━━━ Data segment

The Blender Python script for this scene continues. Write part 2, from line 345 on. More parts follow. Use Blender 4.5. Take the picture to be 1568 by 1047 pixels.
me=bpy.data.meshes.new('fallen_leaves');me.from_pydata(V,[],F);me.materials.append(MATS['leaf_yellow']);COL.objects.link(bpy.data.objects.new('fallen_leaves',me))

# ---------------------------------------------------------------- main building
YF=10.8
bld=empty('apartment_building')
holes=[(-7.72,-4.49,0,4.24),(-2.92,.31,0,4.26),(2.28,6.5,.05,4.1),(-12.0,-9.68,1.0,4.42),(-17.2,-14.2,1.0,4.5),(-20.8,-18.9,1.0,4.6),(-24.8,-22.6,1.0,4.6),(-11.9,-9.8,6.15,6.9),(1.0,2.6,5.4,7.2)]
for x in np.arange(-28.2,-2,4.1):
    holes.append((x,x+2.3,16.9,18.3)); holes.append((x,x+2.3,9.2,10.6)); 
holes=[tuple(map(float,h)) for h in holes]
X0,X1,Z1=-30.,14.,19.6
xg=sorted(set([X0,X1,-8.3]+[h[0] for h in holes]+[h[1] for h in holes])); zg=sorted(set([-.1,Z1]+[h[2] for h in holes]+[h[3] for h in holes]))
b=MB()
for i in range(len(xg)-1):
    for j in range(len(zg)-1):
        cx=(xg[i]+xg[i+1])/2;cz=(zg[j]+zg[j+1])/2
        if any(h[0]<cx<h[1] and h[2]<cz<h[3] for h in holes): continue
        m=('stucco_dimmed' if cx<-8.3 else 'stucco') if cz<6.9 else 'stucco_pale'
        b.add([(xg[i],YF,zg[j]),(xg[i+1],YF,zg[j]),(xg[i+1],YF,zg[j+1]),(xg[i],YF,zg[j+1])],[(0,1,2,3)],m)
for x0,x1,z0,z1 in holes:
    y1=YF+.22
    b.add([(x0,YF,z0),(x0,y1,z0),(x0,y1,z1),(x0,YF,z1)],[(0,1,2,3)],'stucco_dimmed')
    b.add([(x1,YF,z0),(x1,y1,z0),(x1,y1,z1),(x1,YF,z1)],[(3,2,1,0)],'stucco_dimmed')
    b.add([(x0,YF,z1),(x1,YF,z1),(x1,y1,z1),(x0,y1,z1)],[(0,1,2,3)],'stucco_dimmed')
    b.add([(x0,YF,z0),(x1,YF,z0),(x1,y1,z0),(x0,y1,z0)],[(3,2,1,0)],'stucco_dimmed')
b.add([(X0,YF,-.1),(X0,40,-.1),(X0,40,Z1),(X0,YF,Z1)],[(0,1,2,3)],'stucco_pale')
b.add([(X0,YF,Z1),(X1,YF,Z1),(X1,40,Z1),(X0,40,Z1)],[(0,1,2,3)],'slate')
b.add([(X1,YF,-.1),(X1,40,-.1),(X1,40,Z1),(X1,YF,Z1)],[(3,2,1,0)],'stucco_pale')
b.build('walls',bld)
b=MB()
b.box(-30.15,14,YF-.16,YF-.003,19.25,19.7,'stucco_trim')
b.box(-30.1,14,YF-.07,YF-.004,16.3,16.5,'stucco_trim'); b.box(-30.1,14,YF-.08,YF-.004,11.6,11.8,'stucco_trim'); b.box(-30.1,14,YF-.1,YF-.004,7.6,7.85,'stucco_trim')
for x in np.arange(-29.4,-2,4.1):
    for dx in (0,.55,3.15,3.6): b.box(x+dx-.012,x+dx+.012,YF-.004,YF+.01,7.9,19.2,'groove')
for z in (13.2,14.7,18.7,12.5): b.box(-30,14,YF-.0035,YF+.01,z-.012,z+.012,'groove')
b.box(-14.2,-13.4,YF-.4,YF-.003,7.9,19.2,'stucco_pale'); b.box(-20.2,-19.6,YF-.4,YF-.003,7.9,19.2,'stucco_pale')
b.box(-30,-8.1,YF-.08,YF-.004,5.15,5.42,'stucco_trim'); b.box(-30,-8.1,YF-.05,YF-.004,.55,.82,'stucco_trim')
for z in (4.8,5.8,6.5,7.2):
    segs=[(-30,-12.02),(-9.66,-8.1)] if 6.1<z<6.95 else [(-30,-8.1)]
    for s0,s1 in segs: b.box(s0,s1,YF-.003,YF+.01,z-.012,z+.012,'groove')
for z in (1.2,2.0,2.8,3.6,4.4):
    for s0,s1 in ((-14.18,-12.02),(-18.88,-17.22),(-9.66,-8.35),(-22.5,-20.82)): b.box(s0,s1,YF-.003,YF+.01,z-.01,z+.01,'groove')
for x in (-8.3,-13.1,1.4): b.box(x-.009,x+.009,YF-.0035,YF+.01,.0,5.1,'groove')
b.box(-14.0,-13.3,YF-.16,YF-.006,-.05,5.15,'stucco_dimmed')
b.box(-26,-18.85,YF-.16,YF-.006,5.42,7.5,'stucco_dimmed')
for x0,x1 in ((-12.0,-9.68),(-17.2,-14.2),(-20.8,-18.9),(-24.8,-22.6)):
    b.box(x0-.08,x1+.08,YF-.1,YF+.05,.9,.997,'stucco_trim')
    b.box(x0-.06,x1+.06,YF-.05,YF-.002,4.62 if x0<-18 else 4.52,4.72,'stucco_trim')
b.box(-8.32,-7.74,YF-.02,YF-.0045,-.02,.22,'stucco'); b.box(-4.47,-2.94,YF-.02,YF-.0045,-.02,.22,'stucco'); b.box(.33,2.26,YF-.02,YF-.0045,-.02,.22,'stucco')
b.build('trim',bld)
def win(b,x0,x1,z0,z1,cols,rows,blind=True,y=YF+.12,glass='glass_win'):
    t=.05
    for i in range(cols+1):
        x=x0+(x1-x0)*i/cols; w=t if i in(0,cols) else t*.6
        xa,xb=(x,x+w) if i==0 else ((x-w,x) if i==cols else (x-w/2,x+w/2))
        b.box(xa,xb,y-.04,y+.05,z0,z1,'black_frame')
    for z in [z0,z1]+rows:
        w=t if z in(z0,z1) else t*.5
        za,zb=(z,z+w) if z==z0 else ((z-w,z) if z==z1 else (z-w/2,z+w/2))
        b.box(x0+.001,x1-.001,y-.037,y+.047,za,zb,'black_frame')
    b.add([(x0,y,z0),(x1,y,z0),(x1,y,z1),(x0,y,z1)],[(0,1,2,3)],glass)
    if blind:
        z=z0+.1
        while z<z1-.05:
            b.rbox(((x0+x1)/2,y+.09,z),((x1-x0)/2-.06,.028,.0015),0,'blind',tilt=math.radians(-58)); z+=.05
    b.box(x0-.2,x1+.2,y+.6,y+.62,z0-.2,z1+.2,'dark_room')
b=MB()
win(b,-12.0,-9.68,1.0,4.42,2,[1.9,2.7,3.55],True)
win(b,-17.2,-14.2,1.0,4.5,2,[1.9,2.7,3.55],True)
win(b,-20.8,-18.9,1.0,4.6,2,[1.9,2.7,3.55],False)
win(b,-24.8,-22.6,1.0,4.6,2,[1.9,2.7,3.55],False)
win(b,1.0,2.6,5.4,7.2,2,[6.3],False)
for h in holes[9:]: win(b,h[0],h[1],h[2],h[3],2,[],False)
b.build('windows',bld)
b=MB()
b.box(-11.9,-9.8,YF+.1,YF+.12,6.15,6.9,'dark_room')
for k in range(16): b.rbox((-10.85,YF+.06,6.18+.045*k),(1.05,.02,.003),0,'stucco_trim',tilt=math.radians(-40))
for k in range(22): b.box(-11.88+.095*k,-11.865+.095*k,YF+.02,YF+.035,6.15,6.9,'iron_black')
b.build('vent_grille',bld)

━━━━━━

> The problem:
Lines from the beginning of the data above through the line containing "if any(h[0]<cx<h[1] and" are to be returned exactly, and no others.

> Task output:
The Blender Python script for this scene continues. Write part 2, from line 345 on. More parts follow. Use Blender 4.5. Take the picture to be 1568 by 1047 pixels.
me=bpy.data.meshes.new('fallen_leaves');me.from_pydata(V,[],F);me.materials.append(MATS['leaf_yellow']);COL.objects.link(bpy.data.objects.new('fallen_leaves',me))

# ---------------------------------------------------------------- main building
YF=10.8
bld=empty('apartment_building')
holes=[(-7.72,-4.49,0,4.24),(-2.92,.31,0,4.26),(2.28,6.5,.05,4.1),(-12.0,-9.68,1.0,4.42),(-17.2,-14.2,1.0,4.5),(-20.8,-18.9,1.0,4.6),(-24.8,-22.6,1.0,4.6),(-11.9,-9.8,6.15,6.9),(1.0,2.6,5.4,7.2)]
for x in np.arange(-28.2,-2,4.1):
    holes.append((x,x+2.3,16.9,18.3)); holes.append((x,x+2.3,9.2,10.6)); 
holes=[tuple(map(float,h)) for h in holes]
X0,X1,Z1=-30.,14.,19.6
xg=sorted(set([X0,X1,-8.3]+[h[0] for h in holes]+[h[1] for h in holes])); zg=sorted(set([-.1,Z1]+[h[2] for h in holes]+[h[3] for h in holes]))
b=MB()
for i in range(len(xg)-1):
    for j in range(len(zg)-1):
        cx=(xg[i]+xg[i+1])/2;cz=(zg[j]+zg[j+1])/2
        if any(h[0]<cx<h[1] and h[2]<cz<h[3] for h in holes): continue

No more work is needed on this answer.